**TASK DIRECTIONS**.
Return the material word for word. Do not include the pictures.

**AVAILABLE DATA**.
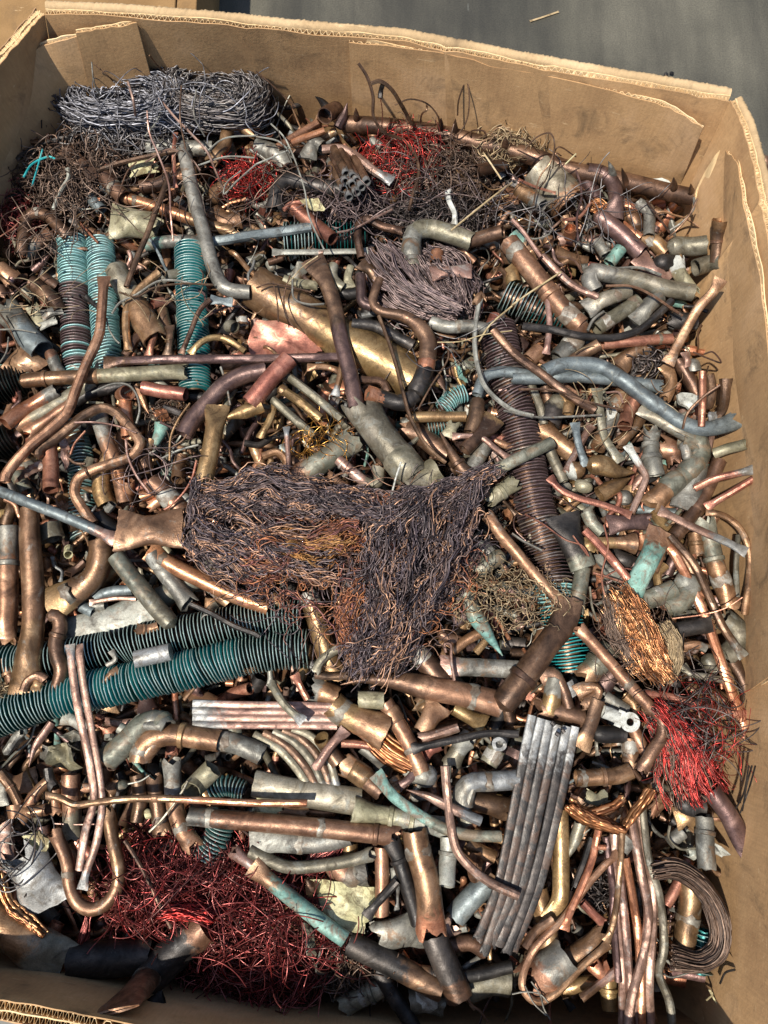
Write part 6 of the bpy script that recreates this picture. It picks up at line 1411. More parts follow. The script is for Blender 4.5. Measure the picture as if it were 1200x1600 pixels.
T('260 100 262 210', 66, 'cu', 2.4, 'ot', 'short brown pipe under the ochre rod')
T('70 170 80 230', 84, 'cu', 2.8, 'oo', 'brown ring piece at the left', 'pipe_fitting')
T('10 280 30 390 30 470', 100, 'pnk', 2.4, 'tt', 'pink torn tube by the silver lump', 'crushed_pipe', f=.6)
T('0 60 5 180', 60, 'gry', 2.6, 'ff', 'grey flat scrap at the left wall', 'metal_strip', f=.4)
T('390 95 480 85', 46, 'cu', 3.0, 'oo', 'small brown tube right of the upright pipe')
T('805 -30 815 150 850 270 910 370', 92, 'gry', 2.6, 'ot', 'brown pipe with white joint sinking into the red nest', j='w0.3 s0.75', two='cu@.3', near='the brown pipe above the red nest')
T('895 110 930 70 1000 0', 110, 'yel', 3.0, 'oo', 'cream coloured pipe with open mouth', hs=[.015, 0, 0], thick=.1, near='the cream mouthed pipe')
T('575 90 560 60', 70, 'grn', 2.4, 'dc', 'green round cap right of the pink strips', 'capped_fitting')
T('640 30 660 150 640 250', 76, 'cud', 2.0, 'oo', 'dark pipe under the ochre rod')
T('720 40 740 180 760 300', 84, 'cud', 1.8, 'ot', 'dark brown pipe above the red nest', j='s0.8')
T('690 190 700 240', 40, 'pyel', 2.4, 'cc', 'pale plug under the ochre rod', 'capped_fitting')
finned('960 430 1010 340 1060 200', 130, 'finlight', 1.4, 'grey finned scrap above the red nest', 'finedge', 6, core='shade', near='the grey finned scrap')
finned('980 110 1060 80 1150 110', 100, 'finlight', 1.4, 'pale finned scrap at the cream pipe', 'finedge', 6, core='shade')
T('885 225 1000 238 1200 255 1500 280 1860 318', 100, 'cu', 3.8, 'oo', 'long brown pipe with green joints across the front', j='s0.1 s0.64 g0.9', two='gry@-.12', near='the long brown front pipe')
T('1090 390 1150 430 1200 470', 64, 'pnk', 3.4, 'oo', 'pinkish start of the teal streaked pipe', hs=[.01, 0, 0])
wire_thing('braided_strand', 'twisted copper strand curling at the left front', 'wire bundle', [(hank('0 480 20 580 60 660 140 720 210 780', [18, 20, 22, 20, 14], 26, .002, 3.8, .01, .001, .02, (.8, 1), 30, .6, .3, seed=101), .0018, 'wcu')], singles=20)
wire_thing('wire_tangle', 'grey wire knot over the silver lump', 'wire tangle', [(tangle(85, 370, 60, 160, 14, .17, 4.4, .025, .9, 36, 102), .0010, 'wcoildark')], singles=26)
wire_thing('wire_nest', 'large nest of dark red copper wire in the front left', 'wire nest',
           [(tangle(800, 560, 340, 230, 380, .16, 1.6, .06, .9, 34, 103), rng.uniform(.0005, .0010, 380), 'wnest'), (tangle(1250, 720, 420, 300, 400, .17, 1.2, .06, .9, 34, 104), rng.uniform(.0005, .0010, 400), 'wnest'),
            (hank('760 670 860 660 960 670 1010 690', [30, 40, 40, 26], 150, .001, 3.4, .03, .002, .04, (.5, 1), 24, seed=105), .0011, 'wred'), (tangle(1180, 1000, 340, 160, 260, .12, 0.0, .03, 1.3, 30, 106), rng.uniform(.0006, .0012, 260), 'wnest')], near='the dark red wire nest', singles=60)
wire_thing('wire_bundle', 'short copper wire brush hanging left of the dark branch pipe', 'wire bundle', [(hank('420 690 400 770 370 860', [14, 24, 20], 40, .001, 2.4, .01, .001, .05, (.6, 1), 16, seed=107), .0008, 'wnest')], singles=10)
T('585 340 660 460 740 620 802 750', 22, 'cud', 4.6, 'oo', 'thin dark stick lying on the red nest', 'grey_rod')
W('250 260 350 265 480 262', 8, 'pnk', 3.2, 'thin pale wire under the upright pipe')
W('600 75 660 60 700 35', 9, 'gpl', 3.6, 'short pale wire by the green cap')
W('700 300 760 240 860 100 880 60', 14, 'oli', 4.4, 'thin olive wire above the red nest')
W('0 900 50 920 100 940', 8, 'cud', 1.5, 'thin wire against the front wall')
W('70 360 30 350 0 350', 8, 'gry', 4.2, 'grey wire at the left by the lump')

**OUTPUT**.
Write part 6 of the bpy script that recreates this picture. It picks up at line 1411. More parts follow. The script is for Blender 4.5. Measure the picture as if it were 1200x1600 pixels.
T('260 100 262 210', 66, 'cu', 2.4, 'ot', 'short brown pipe under the ochre rod')
T('70 170 80 230', 84, 'cu', 2.8, 'oo', 'brown ring piece at the left', 'pipe_fitting')
T('10 280 30 390 30 470', 100, 'pnk', 2.4, 'tt', 'pink torn tube by the silver lump', 'crushed_pipe', f=.6)
T('0 60 5 180', 60, 'gry', 2.6, 'ff', 'grey flat scrap at the left wall', 'metal_strip', f=.4)
T('390 95 480 85', 46, 'cu', 3.0, 'oo', 'small brown tube right of the upright pipe')
T('805 -30 815 150 850 270 910 370', 92, 'gry', 2.6, 'ot', 'brown pipe with white joint sinking into the red nest', j='w0.3 s0.75', two='cu@.3', near='the brown pipe above the red nest')
T('895 110 930 70 1000 0', 110, 'yel', 3.0, 'oo', 'cream coloured pipe with open mouth', hs=[.015, 0, 0], thick=.1, near='the cream mouthed pipe')
T('575 90 560 60', 70, 'grn', 2.4, 'dc', 'green round cap right of the pink strips', 'capped_fitting')
T('640 30 660 150 640 250', 76, 'cud', 2.0, 'oo', 'dark pipe under the ochre rod')
T('720 40 740 180 760 300', 84, 'cud', 1.8, 'ot', 'dark brown pipe above the red nest', j='s0.8')
T('690 190 700 240', 40, 'pyel', 2.4, 'cc', 'pale plug under the ochre rod', 'capped_fitting')
finned('960 430 1010 340 1060 200', 130, 'finlight', 1.4, 'grey finned scrap above the red nest', 'finedge', 6, core='shade', near='the grey finned scrap')
finned('980 110 1060 80 1150 110', 100, 'finlight', 1.4, 'pale finned scrap at the cream pipe', 'finedge', 6, core='shade')
T('885 225 1000 238 1200 255 1500 280 1860 318', 100, 'cu', 3.8, 'oo', 'long brown pipe with green joints across the front', j='s0.1 s0.64 g0.9', two='gry@-.12', near='the long brown front pipe')
T('1090 390 1150 430 1200 470', 64, 'pnk', 3.4, 'oo', 'pinkish start of the teal streaked pipe', hs=[.01, 0, 0])
wire_thing('braided_strand', 'twisted copper strand curling at the left front', 'wire bundle', [(hank('0 480 20 580 60 660 140 720 210 780', [18, 20, 22, 20, 14], 26, .002, 3.8, .01, .001, .02, (.8, 1), 30, .6, .3, seed=101), .0018, 'wcu')], singles=20)
wire_thing('wire_tangle', 'grey wire knot over the silver lump', 'wire tangle', [(tangle(85, 370, 60, 160, 14, .17, 4.4, .025, .9, 36, 102), .0010, 'wcoildark')], singles=26)
wire_thing('wire_nest', 'large nest of dark red copper wire in the front left', 'wire nest',
           [(tangle(800, 560, 340, 230, 380, .16, 1.6, .06, .9, 34, 103), rng.uniform(.0005, .0010, 380), 'wnest'), (tangle(1250, 720, 420, 300, 400, .17, 1.2, .06, .9, 34, 104), rng.uniform(.0005, .0010, 400), 'wnest'),
            (hank('760 670 860 660 960 670 1010 690', [30, 40, 40, 26], 150, .001, 3.4, .03, .002, .04, (.5, 1), 24, seed=105), .0011, 'wred'), (tangle(1180, 1000, 340, 160, 260, .12, 0.0, .03, 1.3, 30, 106), rng.uniform(.0006, .0012, 260), 'wnest')], near='the dark red wire nest', singles=60)
wire_thing('wire_bundle', 'short copper wire brush hanging left of the dark branch pipe', 'wire bundle', [(hank('420 690 400 770 370 860', [14, 24, 20], 40, .001, 2.4, .01, .001, .05, (.6, 1), 16, seed=107), .0008, 'wnest')], singles=10)
T('585 340 660 460 740 620 802 750', 22, 'cud', 4.6, 'oo', 'thin dark stick lying on the red nest', 'grey_rod')
W('250 260 350 265 480 262', 8, 'pnk', 3.2, 'thin pale wire under the upright pipe')
W('600 75 660 60 700 35', 9, 'gpl', 3.6, 'short pale wire by the green cap')
W('700 300 760 240 860 100 880 60', 14, 'oli', 4.4, 'thin olive wire above the red nest')
W('0 900 50 920 100 940', 8, 'cud', 1.5, 'thin wire against the front wall')
W('70 360 30 350 0 350', 8, 'gry', 4.2, 'grey wire at the left by the lump')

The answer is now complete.